The struggles at the top have impacted their best ODI batter, captain Jos Buttler.

England’s skipper had only come into bat before the 15th over 10 times in 112 innings before 2022, when batting at number five or lower.

Since then he has had to do so 13 times in 29 ODI innings.

Ton up

England have struggled to dominate or even control ODIs with the bat since their peak under Morgan.

In the period between their exit from the 2015 World Cup and victory at Lord’s four years later, England batters scored 55 centuries in 99 ODIs.

In 63 matches since they have scored only 23 centuries. They have gone from averaging 0.56 centuries per game to 0.37.

Their number of century partnerships have dropped too.

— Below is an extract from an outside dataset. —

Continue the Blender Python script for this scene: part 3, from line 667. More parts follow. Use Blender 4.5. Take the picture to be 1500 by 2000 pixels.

There have been 31 hundred stands for England since the 2019 World Cup. In the four years prior to lifting the trophy they scored 69.

Stop getting bowled out

It does not take an expert to say that getting bowled out in an ODI is suboptimal.

England were bowled out for the 21st time in 44 ODIs since the start of 2022 on Thursday.

Between 2016 and 2021 they were dismissed 20 times in 98 innings.

Take middle-order wickets

England’s issues are not only in the batting department.

A failure to take wickets between the 11th and 40th over – once the speciality of Liam Plunkett – has hurt them in the recent past.

Since the start of 2024, England’s bowlers average 42.4 runs per wicket in the ‘middle overs’.

Only West Indies, Bangladesh and Ireland have a worst record among the Full Member nations. When it comes to economy rate in this metric, England are the worst.